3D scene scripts
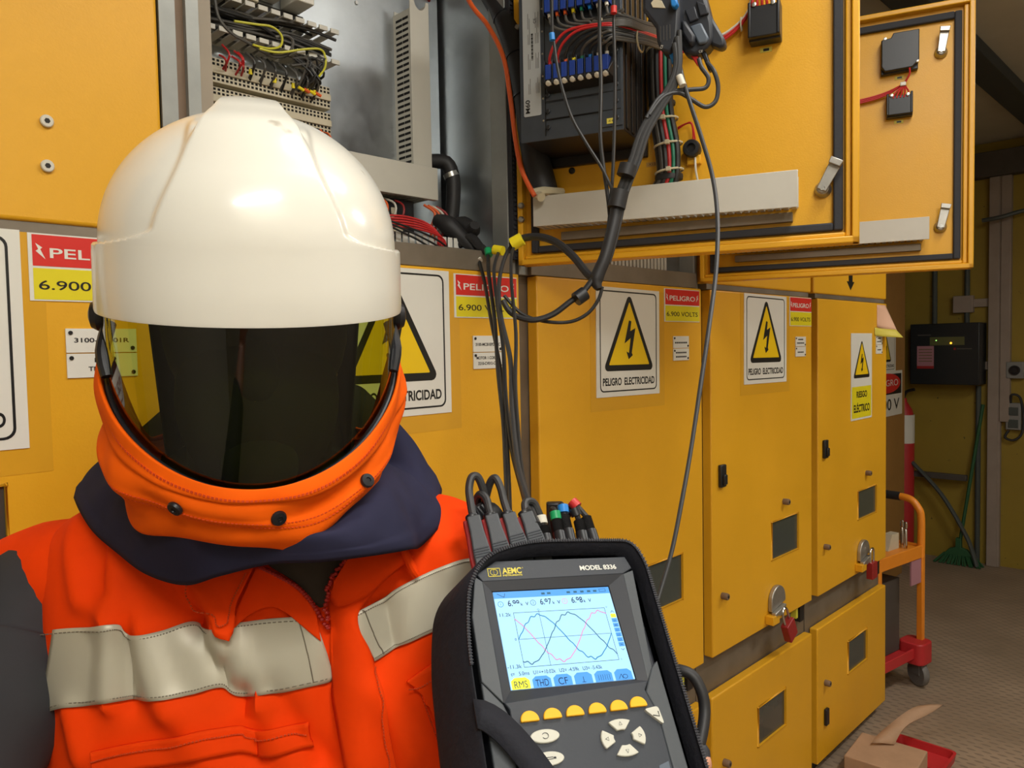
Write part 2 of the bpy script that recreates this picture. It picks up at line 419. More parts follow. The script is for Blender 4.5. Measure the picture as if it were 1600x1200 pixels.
for i, (s0, s1) in enumerate(SEC):
    B0 = ROW @ Matrix.Translation((s0, T_, FZ))
    t = thing('switchgear_cabinet', cabinet_labels[i], 'cabinet', B0, 'yellow switchgear cabinets in one row'); CAB.append(t)
    a, c = s0 - 0.006, s1 + 0.005
    yb = 0.95; b = MB(ROW)
    # shell: sides, back, top, floor of the compartment, lower front
    b.box(a, a + 0.012, T_, yb, FZ + 0.04, 0.95, 'galvanised' if i in (1, 2) else 'frame_steel')
    b.box(c - 0.012, c, T_, yb, FZ + 0.04, 0.95, 'galvanised' if i in (1, 2) else ('yellow_paint' if i == 4 else 'frame_steel'))
    b.box(a, c, yb - 0.012, yb, FZ + 0.04, 0.95, 'frame_steel')
    b.box(a, c, T_, yb, 0.93, 0.95, 'frame_steel')
    b.box(a, c, T_ - 0.001, yb, 0.150, 0.168, 'frame_steel')
    b.box(a, c, T_ - 0.001, T_ + 0.004, -1.64, 0.150, 'frame_steel')       # lower front behind the doors
    b.box(a, c, T_ + 0.01, yb, FZ, -1.64, 'dark_metal')
    # upper opening's frame
    b.box(a, a + 0.03, T_ - 0.02 if i in (1, 2) else T_ - 0.001, T_ + 0.03, 0.168, 0.95, 'post_steel')
    b.box(c - 0.022, c, T_ - 0.02 if i in (1, 2) else T_ - 0.001, T_ + 0.03, 0.168, 0.95, 'post_steel')
    b.box(a + 0.03, c - 0.022, T_ - 0.001, T_ + 0.03, 0.905, 0.95, 'post_steel')
    b.box(a + 0.03, c - 0.022, T_ - 0.03, T_ + 0.012, 0.168, 0.212, 'frame_steel')
    b.build('carcass', t, bevel=0.0015)
    w0, w1 = s0 + 0.432, s0 + 0.640
    # middle door
    o0 = s0; s0 = s0 + (0.03 if i == 0 else 0.036)
    hz = {0: (-0.30, -0.17), 1: (-0.745, -0.612), 2: (-0.735, -0.602), 3: (-0.742, -0.612), 4: (-0.737, -0.619)}[i]
    if i == 0: w0, w1 = 0.04, 0.250
    b = MB(ROW); door_panel(b, s0, s1, ZM0, ZM1, (w0, w1, hz[0], hz[1]))
    d = b.build('door', t, bevel=0.004, bseg=3); sd = s0; s0 = o0
    pane = MB(ROW).box(w0 + 0.0005, w1 - 0.0005, 0.003, 0.007, hz[0] + 0.0005, hz[1] - 0.0005, 'window_dark')
    po = pane.build('window_pane', t); po.parent = d; po.name = 'window_pane'
    for (x, z) in (() if i == 2 else ((o0 + 0.095, -0.783), (o0 + 0.525, -0.553))):
        k = screw_head(ROW, x, z, 0.011, 'rust_brown', t, 'latch_bolt', depth=0.022); k.parent = d
    if i != 2:
        b = MB(ROW).box(o0 + 0.075, o0 + 0.108, -0.012, 0.0, -0.44, -0.37, 'black_plastic')
        b.box(o0 + 0.082, o0 + 0.101, -0.02, -0.010, -0.432, -0.40, 'black_plastic')
        k = b.build('door_handle', t, bevel=0.003); k.parent = d
    # quarter-round lock shield with its bracket
    if i != 1 and i != 0:
        lx = s0 + {2: 0.45, 3: 0.455, 4: 0.475}[i]; lz = {2: -0.885, 3: -0.885, 4: -0.880}[i]
        b = MB(ROW); r_ = 0.052
        pts = [(lx - r_, lz - 0.03)] + [(lx - r_*math.cos(R(a_)), lz + 0.0 + 0.052*math.sin(R(a_))) for a_ in range(0, 181, 12)] + [(lx + r_, lz - 0.01)]
        b.prism(pts, -0.016, 0.0, 'cast_zinc')
        b.prism([(lx - r_, lz - 0.03), (lx + r_*0.6, lz - 0.015), (lx + 0.01, lz - 0.045), (lx - r_, lz - 0.05)], -0.03, -0.012, 'cast_zinc')
        k = b.build('lock_shield', t, bevel=0.003); k.parent = d
        k = MB(ROW).box(lx - r_ - 0.02, lx - r_ + 0.028, -0.03, 0, lz - 0.068, lz - 0.038, 'yellow_edge').build('lock_bracket', t, bevel=0.002); k.parent = d
    # lower door
    lw = (s0 + 0.327, s0 + 0.532, -1.355, -1.223)
    b = MB(ROW); door_panel(b, s0 + 0.03, s1, ZL0, ZL1, lw); d = b.build('door', t, bevel=0.005, bseg=3)
    po = MB(ROW).box(lw[0] + 0.0005, lw[1] - 0.0005, 0.003, 0.007, lw[2] + 0.0005, lw[3] - 0.0005, 'window_dark').build('window_pane', t); po.parent = d
    k = screw_head(ROW, s0 + 0.10, -1.318, 0.012, 'rust_brown', t, 'latch_bolt', depth=0.022); k.parent = d
    b = MB(ROW).box(s0 + 0.088, s0 + 0.116, -0.012, 0.0, -1.485, -1.42, 'black_plastic'); k = b.build('door_handle', t, bevel=0.003); k.parent = d
    # bottom hinge and latch bits between the doors
    b = MB(ROW).box(s1 - 0.075, s1 - 0.045, 0.012, T_ - 0.001, -1.03, -0.966, 'dark_metal'); b.box(s1 - 0.105, s1 - 0.09, 0.014, T_ - 0.001, -1.01, -0.966, 'wire_yellow'); b.tube([(s1 - 0.06, 0.02, -0.962), (s1 - 0.06, 0.02, -0.985)], 0.008, 'cast_zinc')
    b.build('latch', t)
    # closed upper doors
    if i in (0, 3, 4):
        d = MB(ROW).box(s0, s1 - 0.004, 0, T_ - 0.003, ZD0, ZD1 + 0.03, 'yellow_paint').build('door', t, bevel=0.006, bseg=3)
        if i == 0:
            for q in ((72, 190), (73, 260)):
                p = on(ROW, *q); k = screw_head(ROW, p.x, p.z, 0.0085, 'wire_white', t, 'rivet', depth=0.006); k.parent = d
        if i == 4:
            p = on(ROW, 1329, 440)
            k = MB(ROW).prism([(p.x - 0.02, p.z + 0.03), (p.x + 0.02, p.z + 0.03), (p.x + 0.02, p.z), (p.x + 0.04, p.z), (p.x, p.z - 0.035), (p.x - 0.04, p.z), (p.x - 0.02, p.z)], -0.0006, 0, 'sign_black').build('arrow_mark', t); k.parent = d
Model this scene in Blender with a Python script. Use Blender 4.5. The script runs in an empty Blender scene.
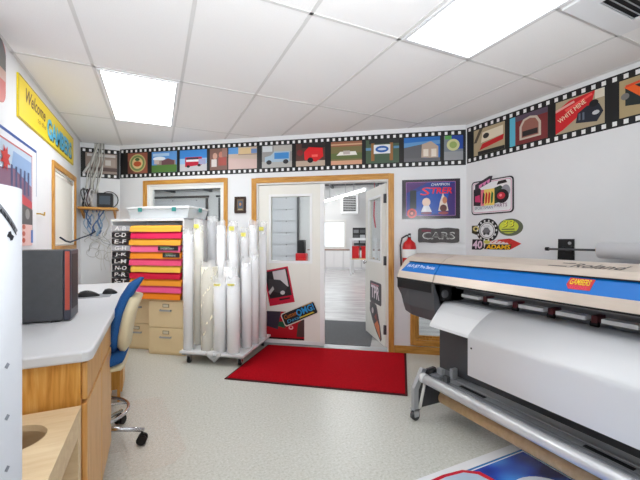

DESCRIPTION OF THE TASK –
Copy every record above exactly as written, but leave out the pictures.

SOLUTION FOR THIS EXERCISE –
Write part 2 of the bpy script that recreates this picture. It picks up at line 419. More parts follow. The script is for Blender 4.5. Measure the picture as if it were 1600x1200 pixels.
for i, (s0, s1) in enumerate(SEC):
    B0 = ROW @ Matrix.Translation((s0, T_, FZ))
    t = thing('switchgear_cabinet', cabinet_labels[i], 'cabinet', B0, 'yellow switchgear cabinets in one row'); CAB.append(t)
    a, c = s0 - 0.006, s1 + 0.005
    yb = 0.95; b = MB(ROW)
    # shell: sides, back, top, floor of the compartment, lower front
    b.box(a, a + 0.012, T_, yb, FZ + 0.04, 0.95, 'galvanised' if i in (1, 2) else 'frame_steel')
    b.box(c - 0.012, c, T_, yb, FZ + 0.04, 0.95, 'galvanised' if i in (1, 2) else ('yellow_paint' if i == 4 else 'frame_steel'))
    b.box(a, c, yb - 0.012, yb, FZ + 0.04, 0.95, 'frame_steel')
    b.box(a, c, T_, yb, 0.93, 0.95, 'frame_steel')
    b.box(a, c, T_ - 0.001, yb, 0.150, 0.168, 'frame_steel')
    b.box(a, c, T_ - 0.001, T_ + 0.004, -1.64, 0.150, 'frame_steel')       # lower front behind the doors
    b.box(a, c, T_ + 0.01, yb, FZ, -1.64, 'dark_metal')
    # upper opening's frame
    b.box(a, a + 0.03, T_ - 0.02 if i in (1, 2) else T_ - 0.001, T_ + 0.03, 0.168, 0.95, 'post_steel')
    b.box(c - 0.022, c, T_ - 0.02 if i in (1, 2) else T_ - 0.001, T_ + 0.03, 0.168, 0.95, 'post_steel')
    b.box(a + 0.03, c - 0.022, T_ - 0.001, T_ + 0.03, 0.905, 0.95, 'post_steel')
    b.box(a + 0.03, c - 0.022, T_ - 0.03, T_ + 0.012, 0.168, 0.212, 'frame_steel')
    b.build('carcass', t, bevel=0.0015)
    w0, w1 = s0 + 0.432, s0 + 0.640
    # middle door
    o0 = s0; s0 = s0 + (0.03 if i == 0 else 0.036)
    hz = {0: (-0.30, -0.17), 1: (-0.745, -0.612), 2: (-0.735, -0.602), 3: (-0.742, -0.612), 4: (-0.737, -0.619)}[i]
    if i == 0: w0, w1 = 0.04, 0.250
    b = MB(ROW); door_panel(b, s0, s1, ZM0, ZM1, (w0, w1, hz[0], hz[1]))
    d = b.build('door', t, bevel=0.004, bseg=3); sd = s0; s0 = o0
    pane = MB(ROW).box(w0 + 0.0005, w1 - 0.0005, 0.003, 0.007, hz[0] + 0.0005, hz[1] - 0.0005, 'window_dark')
    po = pane.build('window_pane', t); po.parent = d; po.name = 'window_pane'
    for (x, z) in (() if i == 2 else ((o0 + 0.095, -0.783), (o0 + 0.525, -0.553))):
        k = screw_head(ROW, x, z, 0.011, 'rust_brown', t, 'latch_bolt', depth=0.022); k.parent = d
    if i != 2:
        b = MB(ROW).box(o0 + 0.075, o0 + 0.108, -0.012, 0.0, -0.44, -0.37, 'black_plastic')
        b.box(o0 + 0.082, o0 + 0.101, -0.02, -0.010, -0.432, -0.40, 'black_plastic')
        k = b.build('door_handle', t, bevel=0.003); k.parent = d
    # quarter-round lock shield with its bracket
    if i != 1 and i != 0:
        lx = s0 + {2: 0.45, 3: 0.455, 4: 0.475}[i]; lz = {2: -0.885, 3: -0.885, 4: -0.880}[i]
        b = MB(ROW); r_ = 0.052
        pts = [(lx - r_, lz - 0.03)] + [(lx - r_*math.cos(R(a_)), lz + 0.0 + 0.052*math.sin(R(a_))) for a_ in range(0, 181, 12)] + [(lx + r_, lz - 0.01)]
        b.prism(pts, -0.016, 0.0, 'cast_zinc')
        b.prism([(lx - r_, lz - 0.03), (lx + r_*0.6, lz - 0.015), (lx + 0.01, lz - 0.045), (lx - r_, lz - 0.05)], -0.03, -0.012, 'cast_zinc')
        k = b.build('lock_shield', t, bevel=0.003); k.parent = d
        k = MB(ROW).box(lx - r_ - 0.02, lx - r_ + 0.028, -0.03, 0, lz - 0.068, lz - 0.038, 'yellow_edge').build('lock_bracket', t, bevel=0.002); k.parent = d
    # lower door
    lw = (s0 + 0.327, s0 + 0.532, -1.355, -1.223)
    b = MB(ROW); door_panel(b, s0 + 0.03, s1, ZL0, ZL1, lw); d = b.build('door', t, bevel=0.005, bseg=3)
    po = MB(ROW).box(lw[0] + 0.0005, lw[1] - 0.0005, 0.003, 0.007, lw[2] + 0.0005, lw[3] - 0.0005, 'window_dark').build('window_pane', t); po.parent = d
    k = screw_head(ROW, s0 + 0.10, -1.318, 0.012, 'rust_brown', t, 'latch_bolt', depth=0.022); k.parent = d
    b = MB(ROW).box(s0 + 0.088, s0 + 0.116, -0.012, 0.0, -1.485, -1.42, 'black_plastic'); k = b.build('door_handle', t, bevel=0.003); k.parent = d
    # bottom hinge and latch bits between the doors
    b = MB(ROW).box(s1 - 0.075, s1 - 0.045, 0.012, T_ - 0.001, -1.03, -0.966, 'dark_metal'); b.box(s1 - 0.105, s1 - 0.09, 0.014, T_ - 0.001, -1.01, -0.966, 'wire_yellow'); b.tube([(s1 - 0.06, 0.02, -0.962), (s1 - 0.06, 0.02, -0.985)], 0.008, 'cast_zinc')
    b.build('latch', t)
    # closed upper doors
    if i in (0, 3, 4):
        d = MB(ROW).box(s0, s1 - 0.004, 0, T_ - 0.003, ZD0, ZD1 + 0.03, 'yellow_paint').build('door', t, bevel=0.006, bseg=3)
        if i == 0:
            for q in ((72, 190), (73, 260)):
                p = on(ROW, *q); k = screw_head(ROW, p.x, p.z, 0.0085, 'wire_white', t, 'rivet', depth=0.006); k.parent = d
        if i == 4:
            p = on(ROW, 1329, 440)
            k = MB(ROW).prism([(p.x - 0.02, p.z + 0.03), (p.x + 0.02, p.z + 0.03), (p.x + 0.02, p.z), (p.x + 0.04, p.z), (p.x, p.z - 0.035), (p.x - 0.04, p.z), (p.x - 0.02, p.z)], -0.0006, 0, 'sign_black').build('arrow_mark', t); k.parent = d
Model this scene in Blender with a Python script. Use Blender 4.5. The script runs in an empty Blender scene.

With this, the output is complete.